[Supplied information]
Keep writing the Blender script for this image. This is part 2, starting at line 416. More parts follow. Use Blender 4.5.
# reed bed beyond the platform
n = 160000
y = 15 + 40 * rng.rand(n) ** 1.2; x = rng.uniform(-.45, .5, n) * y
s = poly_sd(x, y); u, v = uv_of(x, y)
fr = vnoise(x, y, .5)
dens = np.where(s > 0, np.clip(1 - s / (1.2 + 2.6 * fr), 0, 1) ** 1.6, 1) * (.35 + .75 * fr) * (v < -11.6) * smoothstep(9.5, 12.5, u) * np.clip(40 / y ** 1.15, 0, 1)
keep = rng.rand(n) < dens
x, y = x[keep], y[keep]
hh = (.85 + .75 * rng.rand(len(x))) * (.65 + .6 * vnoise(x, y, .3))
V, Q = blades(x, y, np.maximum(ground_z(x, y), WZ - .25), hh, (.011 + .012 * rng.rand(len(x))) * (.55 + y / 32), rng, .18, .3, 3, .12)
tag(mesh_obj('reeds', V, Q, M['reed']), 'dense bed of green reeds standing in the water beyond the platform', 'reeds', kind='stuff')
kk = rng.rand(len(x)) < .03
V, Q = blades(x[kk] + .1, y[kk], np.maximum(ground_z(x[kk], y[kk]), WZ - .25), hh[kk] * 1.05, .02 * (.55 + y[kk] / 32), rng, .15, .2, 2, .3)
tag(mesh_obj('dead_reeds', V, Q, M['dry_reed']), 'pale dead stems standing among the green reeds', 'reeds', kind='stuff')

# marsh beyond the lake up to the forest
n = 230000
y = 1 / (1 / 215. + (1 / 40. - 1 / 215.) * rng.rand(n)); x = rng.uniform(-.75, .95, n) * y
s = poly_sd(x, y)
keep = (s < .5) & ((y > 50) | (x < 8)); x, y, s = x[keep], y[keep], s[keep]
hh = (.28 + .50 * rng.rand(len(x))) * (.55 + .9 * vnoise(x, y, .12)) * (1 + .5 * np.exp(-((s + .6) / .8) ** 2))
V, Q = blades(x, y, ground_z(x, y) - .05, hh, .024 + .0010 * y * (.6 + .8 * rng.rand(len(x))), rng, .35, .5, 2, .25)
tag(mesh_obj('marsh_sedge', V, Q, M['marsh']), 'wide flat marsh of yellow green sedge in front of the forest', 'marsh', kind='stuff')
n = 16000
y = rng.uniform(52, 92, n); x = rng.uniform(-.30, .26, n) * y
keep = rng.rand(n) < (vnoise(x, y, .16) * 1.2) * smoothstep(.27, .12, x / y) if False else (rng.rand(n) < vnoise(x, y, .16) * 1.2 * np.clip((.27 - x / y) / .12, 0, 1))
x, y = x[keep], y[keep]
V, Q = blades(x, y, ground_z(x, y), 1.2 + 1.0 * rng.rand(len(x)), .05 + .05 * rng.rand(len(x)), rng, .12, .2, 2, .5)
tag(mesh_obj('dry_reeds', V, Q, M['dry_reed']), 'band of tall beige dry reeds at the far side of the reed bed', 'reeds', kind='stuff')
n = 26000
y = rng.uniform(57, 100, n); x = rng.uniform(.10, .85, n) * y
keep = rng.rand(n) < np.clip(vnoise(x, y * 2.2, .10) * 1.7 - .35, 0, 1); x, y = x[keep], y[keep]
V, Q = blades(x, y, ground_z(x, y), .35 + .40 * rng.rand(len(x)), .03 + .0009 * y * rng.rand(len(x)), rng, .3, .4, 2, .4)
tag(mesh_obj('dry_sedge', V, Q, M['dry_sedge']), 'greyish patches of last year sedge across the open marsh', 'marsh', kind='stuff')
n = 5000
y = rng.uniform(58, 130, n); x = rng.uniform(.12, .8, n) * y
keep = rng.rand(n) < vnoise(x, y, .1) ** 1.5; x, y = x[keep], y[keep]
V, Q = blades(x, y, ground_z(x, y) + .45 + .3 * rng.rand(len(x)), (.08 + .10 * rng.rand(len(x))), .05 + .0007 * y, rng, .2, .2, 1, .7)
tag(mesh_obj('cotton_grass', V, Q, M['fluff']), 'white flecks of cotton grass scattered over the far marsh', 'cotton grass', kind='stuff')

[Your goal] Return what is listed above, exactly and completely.

[Solution below]
Keep writing the Blender script for this image. This is part 2, starting at line 416. More parts follow. Use Blender 4.5.
# reed bed beyond the platform
n = 160000
y = 15 + 40 * rng.rand(n) ** 1.2; x = rng.uniform(-.45, .5, n) * y
s = poly_sd(x, y); u, v = uv_of(x, y)
fr = vnoise(x, y, .5)
dens = np.where(s > 0, np.clip(1 - s / (1.2 + 2.6 * fr), 0, 1) ** 1.6, 1) * (.35 + .75 * fr) * (v < -11.6) * smoothstep(9.5, 12.5, u) * np.clip(40 / y ** 1.15, 0, 1)
keep = rng.rand(n) < dens
x, y = x[keep], y[keep]
hh = (.85 + .75 * rng.rand(len(x))) * (.65 + .6 * vnoise(x, y, .3))
V, Q = blades(x, y, np.maximum(ground_z(x, y), WZ - .25), hh, (.011 + .012 * rng.rand(len(x))) * (.55 + y / 32), rng, .18, .3, 3, .12)
tag(mesh_obj('reeds', V, Q, M['reed']), 'dense bed of green reeds standing in the water beyond the platform', 'reeds', kind='stuff')
kk = rng.rand(len(x)) < .03
V, Q = blades(x[kk] + .1, y[kk], np.maximum(ground_z(x[kk], y[kk]), WZ - .25), hh[kk] * 1.05, .02 * (.55 + y[kk] / 32), rng, .15, .2, 2, .3)
tag(mesh_obj('dead_reeds', V, Q, M['dry_reed']), 'pale dead stems standing among the green reeds', 'reeds', kind='stuff')

# marsh beyond the lake up to the forest
n = 230000
y = 1 / (1 / 215. + (1 / 40. - 1 / 215.) * rng.rand(n)); x = rng.uniform(-.75, .95, n) * y
s = poly_sd(x, y)
keep = (s < .5) & ((y > 50) | (x < 8)); x, y, s = x[keep], y[keep], s[keep]
hh = (.28 + .50 * rng.rand(len(x))) * (.55 + .9 * vnoise(x, y, .12)) * (1 + .5 * np.exp(-((s + .6) / .8) ** 2))
V, Q = blades(x, y, ground_z(x, y) - .05, hh, .024 + .0010 * y * (.6 + .8 * rng.rand(len(x))), rng, .35, .5, 2, .25)
tag(mesh_obj('marsh_sedge', V, Q, M['marsh']), 'wide flat marsh of yellow green sedge in front of the forest', 'marsh', kind='stuff')
n = 16000
y = rng.uniform(52, 92, n); x = rng.uniform(-.30, .26, n) * y
keep = rng.rand(n) < (vnoise(x, y, .16) * 1.2) * smoothstep(.27, .12, x / y) if False else (rng.rand(n) < vnoise(x, y, .16) * 1.2 * np.clip((.27 - x / y) / .12, 0, 1))
x, y = x[keep], y[keep]
V, Q = blades(x, y, ground_z(x, y), 1.2 + 1.0 * rng.rand(len(x)), .05 + .05 * rng.rand(len(x)), rng, .12, .2, 2, .5)
tag(mesh_obj('dry_reeds', V, Q, M['dry_reed']), 'band of tall beige dry reeds at the far side of the reed bed', 'reeds', kind='stuff')
n = 26000
y = rng.uniform(57, 100, n); x = rng.uniform(.10, .85, n) * y
keep = rng.rand(n) < np.clip(vnoise(x, y * 2.2, .10) * 1.7 - .35, 0, 1); x, y = x[keep], y[keep]
V, Q = blades(x, y, ground_z(x, y), .35 + .40 * rng.rand(len(x)), .03 + .0009 * y * rng.rand(len(x)), rng, .3, .4, 2, .4)
tag(mesh_obj('dry_sedge', V, Q, M['dry_sedge']), 'greyish patches of last year sedge across the open marsh', 'marsh', kind='stuff')
n = 5000
y = rng.uniform(58, 130, n); x = rng.uniform(.12, .8, n) * y
keep = rng.rand(n) < vnoise(x, y, .1) ** 1.5; x, y = x[keep], y[keep]
V, Q = blades(x, y, ground_z(x, y) + .45 + .3 * rng.rand(len(x)), (.08 + .10 * rng.rand(len(x))), .05 + .0007 * y, rng, .2, .2, 1, .7)
tag(mesh_obj('cotton_grass', V, Q, M['fluff']), 'white flecks of cotton grass scattered over the far marsh', 'cotton grass', kind='stuff')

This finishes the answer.